_What the task asks_: The records below hold a stretch from the line with "Write the bpy" through the line with "COL = S.collection"; return exactly those lines, ends included, and nothing more.

_Provided information_:
================

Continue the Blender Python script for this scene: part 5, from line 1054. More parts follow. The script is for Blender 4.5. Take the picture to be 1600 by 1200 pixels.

================

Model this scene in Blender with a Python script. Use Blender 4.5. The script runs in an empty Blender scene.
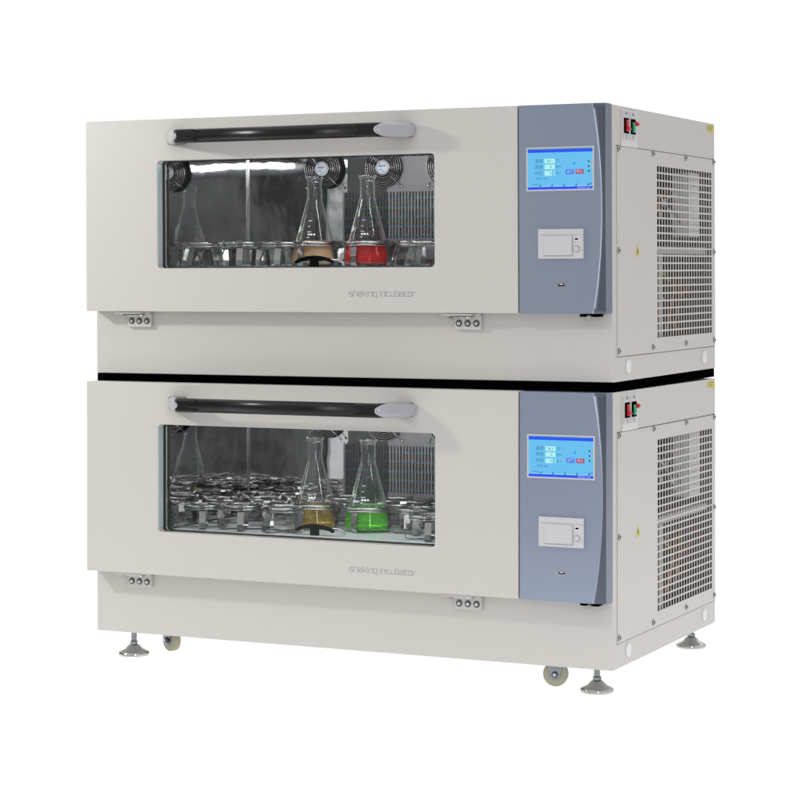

================

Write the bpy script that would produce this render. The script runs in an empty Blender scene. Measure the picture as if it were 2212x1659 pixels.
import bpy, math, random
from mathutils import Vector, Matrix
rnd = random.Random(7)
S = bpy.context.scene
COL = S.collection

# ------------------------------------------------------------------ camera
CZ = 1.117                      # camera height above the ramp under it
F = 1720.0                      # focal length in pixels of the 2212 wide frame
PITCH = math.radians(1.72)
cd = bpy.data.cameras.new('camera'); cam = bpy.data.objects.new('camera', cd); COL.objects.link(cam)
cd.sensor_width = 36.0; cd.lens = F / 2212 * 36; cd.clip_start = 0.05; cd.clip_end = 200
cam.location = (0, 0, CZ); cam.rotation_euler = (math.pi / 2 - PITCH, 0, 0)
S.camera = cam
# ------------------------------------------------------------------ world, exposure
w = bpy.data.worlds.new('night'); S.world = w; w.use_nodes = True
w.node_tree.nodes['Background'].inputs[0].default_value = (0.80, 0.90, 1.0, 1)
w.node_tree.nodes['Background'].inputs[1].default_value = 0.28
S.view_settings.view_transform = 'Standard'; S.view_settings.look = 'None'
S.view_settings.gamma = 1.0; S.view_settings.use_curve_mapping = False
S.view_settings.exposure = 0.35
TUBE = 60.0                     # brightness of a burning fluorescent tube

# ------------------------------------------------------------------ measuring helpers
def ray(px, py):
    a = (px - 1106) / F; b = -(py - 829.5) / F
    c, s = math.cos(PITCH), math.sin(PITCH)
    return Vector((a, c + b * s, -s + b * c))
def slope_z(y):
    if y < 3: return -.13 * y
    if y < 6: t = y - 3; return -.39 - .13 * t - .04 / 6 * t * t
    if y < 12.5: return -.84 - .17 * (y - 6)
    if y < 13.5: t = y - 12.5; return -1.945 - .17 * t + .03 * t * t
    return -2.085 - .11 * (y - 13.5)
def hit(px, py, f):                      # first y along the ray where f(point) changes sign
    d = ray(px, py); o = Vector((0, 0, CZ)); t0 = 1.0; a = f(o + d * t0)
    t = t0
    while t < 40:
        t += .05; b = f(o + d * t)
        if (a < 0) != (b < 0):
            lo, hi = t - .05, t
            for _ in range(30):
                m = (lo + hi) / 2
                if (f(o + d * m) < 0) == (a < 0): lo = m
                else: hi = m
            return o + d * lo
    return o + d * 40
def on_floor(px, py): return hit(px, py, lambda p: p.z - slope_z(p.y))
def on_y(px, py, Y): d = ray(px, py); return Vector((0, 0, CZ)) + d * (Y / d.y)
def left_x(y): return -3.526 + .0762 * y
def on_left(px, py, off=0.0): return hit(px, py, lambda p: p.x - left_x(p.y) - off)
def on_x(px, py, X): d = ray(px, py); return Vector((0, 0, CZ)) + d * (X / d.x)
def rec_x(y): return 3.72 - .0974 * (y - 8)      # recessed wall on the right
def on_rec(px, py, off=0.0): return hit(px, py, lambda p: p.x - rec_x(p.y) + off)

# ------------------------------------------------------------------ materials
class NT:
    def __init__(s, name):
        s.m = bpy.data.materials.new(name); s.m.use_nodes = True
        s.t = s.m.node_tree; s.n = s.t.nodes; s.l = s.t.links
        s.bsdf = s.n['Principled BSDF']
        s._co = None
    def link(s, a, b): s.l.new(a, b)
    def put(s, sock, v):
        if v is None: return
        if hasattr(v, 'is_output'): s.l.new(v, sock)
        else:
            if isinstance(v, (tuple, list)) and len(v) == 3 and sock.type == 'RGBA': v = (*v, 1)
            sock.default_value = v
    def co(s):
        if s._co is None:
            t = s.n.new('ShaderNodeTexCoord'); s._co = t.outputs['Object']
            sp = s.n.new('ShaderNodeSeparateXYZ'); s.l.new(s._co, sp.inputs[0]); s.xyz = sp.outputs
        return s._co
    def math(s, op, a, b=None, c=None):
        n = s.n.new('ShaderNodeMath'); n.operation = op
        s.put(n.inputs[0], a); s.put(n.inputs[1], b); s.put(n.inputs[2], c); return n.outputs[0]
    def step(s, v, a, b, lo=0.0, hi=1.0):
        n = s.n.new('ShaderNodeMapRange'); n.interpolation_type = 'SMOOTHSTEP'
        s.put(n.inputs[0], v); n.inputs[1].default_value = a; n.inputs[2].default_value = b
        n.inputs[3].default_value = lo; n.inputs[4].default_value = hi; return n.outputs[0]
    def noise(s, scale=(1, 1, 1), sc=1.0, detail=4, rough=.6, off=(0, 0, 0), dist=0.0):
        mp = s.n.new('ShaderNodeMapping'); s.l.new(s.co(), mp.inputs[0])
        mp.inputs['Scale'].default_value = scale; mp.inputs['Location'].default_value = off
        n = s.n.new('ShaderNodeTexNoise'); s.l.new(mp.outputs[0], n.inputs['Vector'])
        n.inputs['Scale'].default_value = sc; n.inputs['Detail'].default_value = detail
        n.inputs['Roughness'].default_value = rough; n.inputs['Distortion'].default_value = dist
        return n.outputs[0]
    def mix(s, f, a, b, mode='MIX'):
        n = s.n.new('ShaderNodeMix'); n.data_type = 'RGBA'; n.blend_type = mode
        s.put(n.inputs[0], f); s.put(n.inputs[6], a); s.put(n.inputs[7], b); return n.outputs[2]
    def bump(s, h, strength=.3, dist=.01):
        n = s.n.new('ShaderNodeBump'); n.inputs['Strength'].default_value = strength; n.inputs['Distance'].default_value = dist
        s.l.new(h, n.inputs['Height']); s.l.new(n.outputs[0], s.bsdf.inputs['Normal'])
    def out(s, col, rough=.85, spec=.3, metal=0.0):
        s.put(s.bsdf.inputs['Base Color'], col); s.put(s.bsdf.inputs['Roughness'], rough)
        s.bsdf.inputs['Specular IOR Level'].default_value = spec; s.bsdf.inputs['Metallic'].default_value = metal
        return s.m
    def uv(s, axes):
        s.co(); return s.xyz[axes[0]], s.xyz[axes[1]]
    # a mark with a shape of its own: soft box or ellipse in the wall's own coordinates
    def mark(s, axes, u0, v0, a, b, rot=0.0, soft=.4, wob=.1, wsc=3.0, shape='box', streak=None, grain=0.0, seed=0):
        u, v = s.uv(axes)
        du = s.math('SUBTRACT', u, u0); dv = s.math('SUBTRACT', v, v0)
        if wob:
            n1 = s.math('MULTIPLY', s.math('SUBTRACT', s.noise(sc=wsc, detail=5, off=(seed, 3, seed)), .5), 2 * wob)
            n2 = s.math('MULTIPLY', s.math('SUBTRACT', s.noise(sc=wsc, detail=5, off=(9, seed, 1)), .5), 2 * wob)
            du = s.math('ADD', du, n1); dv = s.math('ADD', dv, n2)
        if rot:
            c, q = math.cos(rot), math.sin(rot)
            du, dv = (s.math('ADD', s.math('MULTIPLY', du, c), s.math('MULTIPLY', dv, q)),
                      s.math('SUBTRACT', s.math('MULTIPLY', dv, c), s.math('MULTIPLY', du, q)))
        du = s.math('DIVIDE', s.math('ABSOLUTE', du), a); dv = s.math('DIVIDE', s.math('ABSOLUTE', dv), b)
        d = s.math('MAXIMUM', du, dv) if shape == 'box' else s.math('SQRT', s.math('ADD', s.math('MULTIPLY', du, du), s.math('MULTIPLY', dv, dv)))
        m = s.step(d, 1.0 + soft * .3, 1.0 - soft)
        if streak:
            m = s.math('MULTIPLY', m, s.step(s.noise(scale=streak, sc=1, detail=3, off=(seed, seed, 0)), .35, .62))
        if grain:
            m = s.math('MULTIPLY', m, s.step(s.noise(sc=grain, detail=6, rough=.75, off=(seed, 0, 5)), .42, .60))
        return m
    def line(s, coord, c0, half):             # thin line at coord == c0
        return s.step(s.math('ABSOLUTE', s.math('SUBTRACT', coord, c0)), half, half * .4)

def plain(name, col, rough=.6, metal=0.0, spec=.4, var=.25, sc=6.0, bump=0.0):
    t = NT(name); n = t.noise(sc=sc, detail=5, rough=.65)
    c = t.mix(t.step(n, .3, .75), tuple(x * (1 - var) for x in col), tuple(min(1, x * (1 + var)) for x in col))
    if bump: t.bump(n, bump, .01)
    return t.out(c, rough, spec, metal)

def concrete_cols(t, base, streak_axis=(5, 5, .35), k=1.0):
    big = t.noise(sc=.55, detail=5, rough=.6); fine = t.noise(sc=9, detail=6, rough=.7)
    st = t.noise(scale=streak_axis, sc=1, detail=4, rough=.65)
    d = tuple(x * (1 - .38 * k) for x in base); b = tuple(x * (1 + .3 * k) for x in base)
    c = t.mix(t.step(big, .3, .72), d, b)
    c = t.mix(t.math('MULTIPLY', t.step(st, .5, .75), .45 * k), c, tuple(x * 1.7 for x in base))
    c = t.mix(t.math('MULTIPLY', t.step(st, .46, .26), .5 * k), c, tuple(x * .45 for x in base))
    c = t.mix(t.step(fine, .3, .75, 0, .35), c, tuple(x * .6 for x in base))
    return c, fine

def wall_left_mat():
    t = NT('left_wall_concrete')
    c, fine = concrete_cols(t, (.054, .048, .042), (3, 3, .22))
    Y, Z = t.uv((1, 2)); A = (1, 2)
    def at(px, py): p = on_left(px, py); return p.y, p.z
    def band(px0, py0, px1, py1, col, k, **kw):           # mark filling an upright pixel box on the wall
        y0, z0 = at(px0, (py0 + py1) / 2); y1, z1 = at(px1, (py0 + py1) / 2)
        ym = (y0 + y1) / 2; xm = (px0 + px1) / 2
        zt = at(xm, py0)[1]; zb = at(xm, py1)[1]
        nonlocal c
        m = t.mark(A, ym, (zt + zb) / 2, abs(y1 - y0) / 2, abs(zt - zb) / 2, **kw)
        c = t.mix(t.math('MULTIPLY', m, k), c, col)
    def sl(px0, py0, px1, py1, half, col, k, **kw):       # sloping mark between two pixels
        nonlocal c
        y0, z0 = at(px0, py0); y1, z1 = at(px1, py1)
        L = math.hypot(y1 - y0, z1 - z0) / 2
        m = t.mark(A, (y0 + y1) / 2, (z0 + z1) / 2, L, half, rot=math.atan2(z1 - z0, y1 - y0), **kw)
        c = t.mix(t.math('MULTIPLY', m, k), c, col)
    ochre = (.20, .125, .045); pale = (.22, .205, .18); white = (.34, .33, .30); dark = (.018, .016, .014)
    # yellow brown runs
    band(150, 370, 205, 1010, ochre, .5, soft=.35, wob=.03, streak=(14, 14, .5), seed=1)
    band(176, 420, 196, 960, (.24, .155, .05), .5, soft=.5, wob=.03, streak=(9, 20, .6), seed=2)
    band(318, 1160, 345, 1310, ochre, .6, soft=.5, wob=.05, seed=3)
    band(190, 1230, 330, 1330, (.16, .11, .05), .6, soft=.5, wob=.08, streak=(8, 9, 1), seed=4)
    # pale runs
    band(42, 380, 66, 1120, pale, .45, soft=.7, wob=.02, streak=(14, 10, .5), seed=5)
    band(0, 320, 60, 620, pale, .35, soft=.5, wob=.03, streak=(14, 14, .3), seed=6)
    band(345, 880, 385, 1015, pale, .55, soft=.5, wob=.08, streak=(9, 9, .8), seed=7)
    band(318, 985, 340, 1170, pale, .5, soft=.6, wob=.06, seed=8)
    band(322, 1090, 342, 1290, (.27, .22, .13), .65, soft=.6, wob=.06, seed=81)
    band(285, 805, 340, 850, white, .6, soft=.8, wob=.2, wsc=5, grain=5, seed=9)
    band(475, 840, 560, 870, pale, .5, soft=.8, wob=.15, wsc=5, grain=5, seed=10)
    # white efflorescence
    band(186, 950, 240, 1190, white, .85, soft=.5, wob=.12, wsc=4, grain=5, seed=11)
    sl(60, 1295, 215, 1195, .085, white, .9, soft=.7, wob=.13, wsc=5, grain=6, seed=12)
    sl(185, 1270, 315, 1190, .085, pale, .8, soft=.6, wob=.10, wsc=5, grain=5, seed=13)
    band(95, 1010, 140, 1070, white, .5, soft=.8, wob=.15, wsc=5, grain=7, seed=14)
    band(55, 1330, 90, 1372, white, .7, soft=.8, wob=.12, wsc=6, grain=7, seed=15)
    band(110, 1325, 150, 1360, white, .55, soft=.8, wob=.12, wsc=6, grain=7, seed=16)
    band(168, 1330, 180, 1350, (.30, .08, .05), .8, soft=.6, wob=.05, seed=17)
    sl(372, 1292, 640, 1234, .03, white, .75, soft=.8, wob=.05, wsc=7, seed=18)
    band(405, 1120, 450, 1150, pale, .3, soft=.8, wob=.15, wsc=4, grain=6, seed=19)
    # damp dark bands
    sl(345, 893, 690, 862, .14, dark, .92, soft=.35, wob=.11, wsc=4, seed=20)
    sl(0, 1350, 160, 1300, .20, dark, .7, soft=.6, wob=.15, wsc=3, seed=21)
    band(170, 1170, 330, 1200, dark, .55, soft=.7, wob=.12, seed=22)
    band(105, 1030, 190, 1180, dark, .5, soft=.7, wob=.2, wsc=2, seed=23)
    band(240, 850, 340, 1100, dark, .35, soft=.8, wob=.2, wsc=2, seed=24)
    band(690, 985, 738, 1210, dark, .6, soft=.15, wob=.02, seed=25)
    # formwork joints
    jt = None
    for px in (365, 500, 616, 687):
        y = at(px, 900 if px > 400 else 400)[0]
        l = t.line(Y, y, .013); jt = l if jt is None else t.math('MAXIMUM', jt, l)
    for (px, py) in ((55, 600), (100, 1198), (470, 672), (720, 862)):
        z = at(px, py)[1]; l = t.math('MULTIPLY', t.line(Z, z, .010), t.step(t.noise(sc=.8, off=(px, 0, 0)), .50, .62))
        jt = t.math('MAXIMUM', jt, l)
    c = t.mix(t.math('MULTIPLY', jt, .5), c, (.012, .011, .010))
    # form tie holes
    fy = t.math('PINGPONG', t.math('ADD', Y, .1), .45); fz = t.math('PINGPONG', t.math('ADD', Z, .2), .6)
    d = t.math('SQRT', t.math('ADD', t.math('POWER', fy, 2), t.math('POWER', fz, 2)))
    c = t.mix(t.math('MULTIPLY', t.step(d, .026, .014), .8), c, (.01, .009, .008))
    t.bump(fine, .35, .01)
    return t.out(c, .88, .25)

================

_Task answer_:
Write the bpy script that would produce this render. The script runs in an empty Blender scene. Measure the picture as if it were 2212x1659 pixels.
import bpy, math, random
from mathutils import Vector, Matrix
rnd = random.Random(7)
S = bpy.context.scene
COL = S.collection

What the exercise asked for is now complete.